• [Exercise description] Gather up the lines that contain "dark".

• [Records supplied]
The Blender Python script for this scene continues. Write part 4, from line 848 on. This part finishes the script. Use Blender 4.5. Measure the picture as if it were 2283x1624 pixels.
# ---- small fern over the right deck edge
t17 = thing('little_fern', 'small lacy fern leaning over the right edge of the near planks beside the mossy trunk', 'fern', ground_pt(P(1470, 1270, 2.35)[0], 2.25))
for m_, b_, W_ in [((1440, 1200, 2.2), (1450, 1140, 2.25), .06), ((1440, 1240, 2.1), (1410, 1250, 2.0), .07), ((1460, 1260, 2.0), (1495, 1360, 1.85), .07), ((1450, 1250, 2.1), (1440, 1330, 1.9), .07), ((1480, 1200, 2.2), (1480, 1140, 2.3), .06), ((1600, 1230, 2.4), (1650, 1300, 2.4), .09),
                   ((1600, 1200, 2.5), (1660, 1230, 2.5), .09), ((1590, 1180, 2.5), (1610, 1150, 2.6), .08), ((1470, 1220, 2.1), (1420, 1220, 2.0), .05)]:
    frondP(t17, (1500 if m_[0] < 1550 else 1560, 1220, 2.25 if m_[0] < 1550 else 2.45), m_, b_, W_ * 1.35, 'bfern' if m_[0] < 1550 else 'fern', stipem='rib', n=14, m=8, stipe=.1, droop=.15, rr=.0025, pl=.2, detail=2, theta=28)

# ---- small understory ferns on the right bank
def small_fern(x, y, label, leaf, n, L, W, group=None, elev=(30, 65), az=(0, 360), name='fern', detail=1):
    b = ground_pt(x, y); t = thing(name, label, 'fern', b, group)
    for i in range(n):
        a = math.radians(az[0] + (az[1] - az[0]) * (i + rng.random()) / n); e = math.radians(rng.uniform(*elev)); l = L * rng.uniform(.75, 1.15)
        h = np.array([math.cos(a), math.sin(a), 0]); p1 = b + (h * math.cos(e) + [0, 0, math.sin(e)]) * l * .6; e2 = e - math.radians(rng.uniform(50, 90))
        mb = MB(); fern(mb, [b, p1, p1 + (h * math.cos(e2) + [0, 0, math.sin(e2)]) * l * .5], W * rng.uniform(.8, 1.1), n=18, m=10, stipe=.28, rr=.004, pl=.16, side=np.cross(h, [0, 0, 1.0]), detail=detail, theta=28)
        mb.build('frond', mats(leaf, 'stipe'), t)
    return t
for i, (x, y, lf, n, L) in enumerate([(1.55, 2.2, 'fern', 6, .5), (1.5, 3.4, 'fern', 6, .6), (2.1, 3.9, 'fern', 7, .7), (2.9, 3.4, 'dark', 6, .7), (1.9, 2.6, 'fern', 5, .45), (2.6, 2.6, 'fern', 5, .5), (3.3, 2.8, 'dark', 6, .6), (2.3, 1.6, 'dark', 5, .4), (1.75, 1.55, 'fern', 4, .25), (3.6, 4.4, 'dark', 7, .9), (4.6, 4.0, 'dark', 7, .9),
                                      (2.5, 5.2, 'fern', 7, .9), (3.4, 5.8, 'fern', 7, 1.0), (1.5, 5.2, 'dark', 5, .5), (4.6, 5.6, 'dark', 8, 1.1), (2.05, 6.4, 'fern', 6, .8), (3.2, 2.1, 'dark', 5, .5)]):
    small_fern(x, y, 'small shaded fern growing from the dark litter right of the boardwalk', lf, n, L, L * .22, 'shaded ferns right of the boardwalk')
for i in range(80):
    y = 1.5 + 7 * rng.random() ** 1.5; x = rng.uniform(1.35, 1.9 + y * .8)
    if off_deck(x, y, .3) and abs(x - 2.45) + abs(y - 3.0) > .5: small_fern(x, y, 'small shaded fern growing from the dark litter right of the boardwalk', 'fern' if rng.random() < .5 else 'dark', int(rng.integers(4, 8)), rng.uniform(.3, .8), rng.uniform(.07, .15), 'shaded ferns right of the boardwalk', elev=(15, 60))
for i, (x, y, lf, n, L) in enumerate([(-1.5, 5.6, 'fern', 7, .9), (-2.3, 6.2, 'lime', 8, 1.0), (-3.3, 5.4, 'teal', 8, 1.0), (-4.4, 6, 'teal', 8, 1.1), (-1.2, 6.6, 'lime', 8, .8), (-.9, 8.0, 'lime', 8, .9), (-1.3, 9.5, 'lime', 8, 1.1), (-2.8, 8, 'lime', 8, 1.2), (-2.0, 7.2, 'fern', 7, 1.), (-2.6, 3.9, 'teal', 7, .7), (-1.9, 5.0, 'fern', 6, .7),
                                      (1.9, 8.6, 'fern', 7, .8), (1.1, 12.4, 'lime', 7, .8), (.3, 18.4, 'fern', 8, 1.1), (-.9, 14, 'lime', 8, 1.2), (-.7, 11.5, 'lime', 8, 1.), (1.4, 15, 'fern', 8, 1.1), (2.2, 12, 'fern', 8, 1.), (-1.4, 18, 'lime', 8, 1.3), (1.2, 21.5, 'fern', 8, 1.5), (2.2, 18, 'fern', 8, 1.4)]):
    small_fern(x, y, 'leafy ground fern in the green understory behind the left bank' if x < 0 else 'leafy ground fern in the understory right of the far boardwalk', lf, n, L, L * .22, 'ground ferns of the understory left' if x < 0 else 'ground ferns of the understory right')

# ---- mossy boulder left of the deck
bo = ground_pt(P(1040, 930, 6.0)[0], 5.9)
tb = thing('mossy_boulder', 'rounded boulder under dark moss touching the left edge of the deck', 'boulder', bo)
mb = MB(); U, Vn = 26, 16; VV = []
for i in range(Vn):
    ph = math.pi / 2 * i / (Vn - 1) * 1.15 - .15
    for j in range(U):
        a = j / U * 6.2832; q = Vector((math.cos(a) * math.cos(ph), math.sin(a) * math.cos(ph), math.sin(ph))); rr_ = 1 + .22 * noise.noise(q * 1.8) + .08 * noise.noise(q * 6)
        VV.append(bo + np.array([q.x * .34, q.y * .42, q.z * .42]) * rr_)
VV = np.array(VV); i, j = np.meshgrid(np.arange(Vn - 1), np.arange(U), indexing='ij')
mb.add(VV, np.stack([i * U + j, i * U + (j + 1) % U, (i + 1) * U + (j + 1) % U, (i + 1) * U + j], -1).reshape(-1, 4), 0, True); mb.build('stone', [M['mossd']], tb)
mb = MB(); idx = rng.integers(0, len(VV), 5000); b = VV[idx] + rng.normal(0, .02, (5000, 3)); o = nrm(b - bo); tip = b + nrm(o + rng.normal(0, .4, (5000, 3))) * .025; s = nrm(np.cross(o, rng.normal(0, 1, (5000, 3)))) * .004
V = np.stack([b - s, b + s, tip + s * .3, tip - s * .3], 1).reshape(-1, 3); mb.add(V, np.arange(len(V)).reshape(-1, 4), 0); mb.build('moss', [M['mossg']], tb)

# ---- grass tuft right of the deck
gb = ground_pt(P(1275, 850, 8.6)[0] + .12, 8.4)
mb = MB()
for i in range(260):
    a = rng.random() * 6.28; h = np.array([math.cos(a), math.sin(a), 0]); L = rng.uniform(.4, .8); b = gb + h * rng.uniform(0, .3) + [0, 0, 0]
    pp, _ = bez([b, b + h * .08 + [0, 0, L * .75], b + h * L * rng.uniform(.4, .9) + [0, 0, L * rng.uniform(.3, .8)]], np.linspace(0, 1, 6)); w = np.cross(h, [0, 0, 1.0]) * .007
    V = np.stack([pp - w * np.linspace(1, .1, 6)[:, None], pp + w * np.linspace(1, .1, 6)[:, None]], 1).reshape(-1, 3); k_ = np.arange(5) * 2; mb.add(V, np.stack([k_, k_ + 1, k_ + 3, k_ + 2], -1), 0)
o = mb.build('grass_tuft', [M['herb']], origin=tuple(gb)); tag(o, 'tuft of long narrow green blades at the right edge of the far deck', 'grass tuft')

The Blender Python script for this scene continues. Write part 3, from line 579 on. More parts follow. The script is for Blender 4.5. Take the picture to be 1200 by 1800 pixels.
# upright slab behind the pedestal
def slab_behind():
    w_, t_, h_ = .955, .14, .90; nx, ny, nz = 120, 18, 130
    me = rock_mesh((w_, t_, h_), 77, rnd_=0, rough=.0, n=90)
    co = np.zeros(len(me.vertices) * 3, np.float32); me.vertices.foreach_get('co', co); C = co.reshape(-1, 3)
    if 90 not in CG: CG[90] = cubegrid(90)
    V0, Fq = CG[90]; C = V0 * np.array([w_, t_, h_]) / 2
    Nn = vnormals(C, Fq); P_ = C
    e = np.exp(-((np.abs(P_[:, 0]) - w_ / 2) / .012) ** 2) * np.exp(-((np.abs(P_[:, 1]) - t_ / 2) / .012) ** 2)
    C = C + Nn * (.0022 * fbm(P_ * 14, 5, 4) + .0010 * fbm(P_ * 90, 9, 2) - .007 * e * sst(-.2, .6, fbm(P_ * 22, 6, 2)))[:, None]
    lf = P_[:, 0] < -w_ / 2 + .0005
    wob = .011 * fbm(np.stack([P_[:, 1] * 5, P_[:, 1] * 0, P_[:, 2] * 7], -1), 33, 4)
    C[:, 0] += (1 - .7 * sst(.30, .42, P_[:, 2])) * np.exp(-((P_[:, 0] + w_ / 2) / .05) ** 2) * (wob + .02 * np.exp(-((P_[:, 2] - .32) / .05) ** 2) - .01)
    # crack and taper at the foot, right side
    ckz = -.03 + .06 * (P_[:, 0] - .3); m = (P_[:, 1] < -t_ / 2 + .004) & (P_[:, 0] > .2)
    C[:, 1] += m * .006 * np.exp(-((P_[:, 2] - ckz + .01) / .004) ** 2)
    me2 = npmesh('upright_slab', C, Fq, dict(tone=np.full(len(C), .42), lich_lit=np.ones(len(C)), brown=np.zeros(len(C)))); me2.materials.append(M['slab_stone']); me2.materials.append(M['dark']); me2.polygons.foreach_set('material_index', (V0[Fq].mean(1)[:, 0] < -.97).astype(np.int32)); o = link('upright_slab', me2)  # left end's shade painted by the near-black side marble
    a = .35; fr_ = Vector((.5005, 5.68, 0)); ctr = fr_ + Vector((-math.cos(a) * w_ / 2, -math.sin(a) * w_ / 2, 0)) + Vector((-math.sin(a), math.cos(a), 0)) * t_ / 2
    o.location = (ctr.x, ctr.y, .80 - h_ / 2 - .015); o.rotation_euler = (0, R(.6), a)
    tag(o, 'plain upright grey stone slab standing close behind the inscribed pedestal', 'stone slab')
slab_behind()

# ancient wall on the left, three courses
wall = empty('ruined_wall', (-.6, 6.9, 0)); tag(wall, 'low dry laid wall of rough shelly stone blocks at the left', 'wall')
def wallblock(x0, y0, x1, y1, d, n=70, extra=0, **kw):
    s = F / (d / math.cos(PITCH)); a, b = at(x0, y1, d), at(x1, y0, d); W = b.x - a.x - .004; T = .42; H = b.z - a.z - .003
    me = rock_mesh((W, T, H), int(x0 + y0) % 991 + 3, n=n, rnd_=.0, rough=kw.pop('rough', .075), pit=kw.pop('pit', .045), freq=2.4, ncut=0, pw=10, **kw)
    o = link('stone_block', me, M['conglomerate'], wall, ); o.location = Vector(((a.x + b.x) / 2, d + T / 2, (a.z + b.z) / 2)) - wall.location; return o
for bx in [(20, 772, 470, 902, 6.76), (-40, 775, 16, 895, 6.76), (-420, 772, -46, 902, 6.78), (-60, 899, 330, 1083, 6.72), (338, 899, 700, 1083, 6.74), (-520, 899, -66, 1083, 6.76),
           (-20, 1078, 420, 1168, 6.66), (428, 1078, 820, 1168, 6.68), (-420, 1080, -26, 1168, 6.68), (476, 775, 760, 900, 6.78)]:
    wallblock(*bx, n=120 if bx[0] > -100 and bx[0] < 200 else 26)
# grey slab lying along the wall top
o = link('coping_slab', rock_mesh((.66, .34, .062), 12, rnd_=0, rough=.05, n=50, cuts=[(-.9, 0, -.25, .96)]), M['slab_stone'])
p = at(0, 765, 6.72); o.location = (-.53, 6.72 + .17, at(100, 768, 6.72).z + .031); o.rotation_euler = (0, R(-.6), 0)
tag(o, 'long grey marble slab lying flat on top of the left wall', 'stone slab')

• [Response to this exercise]
for i, (x, y, lf, n, L) in enumerate([(1.55, 2.2, 'fern', 6, .5), (1.5, 3.4, 'fern', 6, .6), (2.1, 3.9, 'fern', 7, .7), (2.9, 3.4, 'dark', 6, .7), (1.9, 2.6, 'fern', 5, .45), (2.6, 2.6, 'fern', 5, .5), (3.3, 2.8, 'dark', 6, .6), (2.3, 1.6, 'dark', 5, .4), (1.75, 1.55, 'fern', 4, .25), (3.6, 4.4, 'dark', 7, .9), (4.6, 4.0, 'dark', 7, .9),
                                      (2.5, 5.2, 'fern', 7, .9), (3.4, 5.8, 'fern', 7, 1.0), (1.5, 5.2, 'dark', 5, .5), (4.6, 5.6, 'dark', 8, 1.1), (2.05, 6.4, 'fern', 6, .8), (3.2, 2.1, 'dark', 5, .5)]):
    small_fern(x, y, 'small shaded fern growing from the dark litter right of the boardwalk', lf, n, L, L * .22, 'shaded ferns right of the boardwalk')
    if off_deck(x, y, .3) and abs(x - 2.45) + abs(y - 3.0) > .5: small_fern(x, y, 'small shaded fern growing from the dark litter right of the boardwalk', 'fern' if rng.random() < .5 else 'dark', int(rng.integers(4, 8)), rng.uniform(.3, .8), rng.uniform(.07, .15), 'shaded ferns right of the boardwalk', elev=(15, 60))
tb = thing('mossy_boulder', 'rounded boulder under dark moss touching the left edge of the deck', 'boulder', bo)
    me2 = npmesh('upright_slab', C, Fq, dict(tone=np.full(len(C), .42), lich_lit=np.ones(len(C)), brown=np.zeros(len(C)))); me2.materials.append(M['slab_stone']); me2.materials.append(M['dark']); me2.polygons.foreach_set('material_index', (V0[Fq].mean(1)[:, 0] < -.97).astype(np.int32)); o = link('upright_slab', me2)  # left end's shade painted by the near-black side marble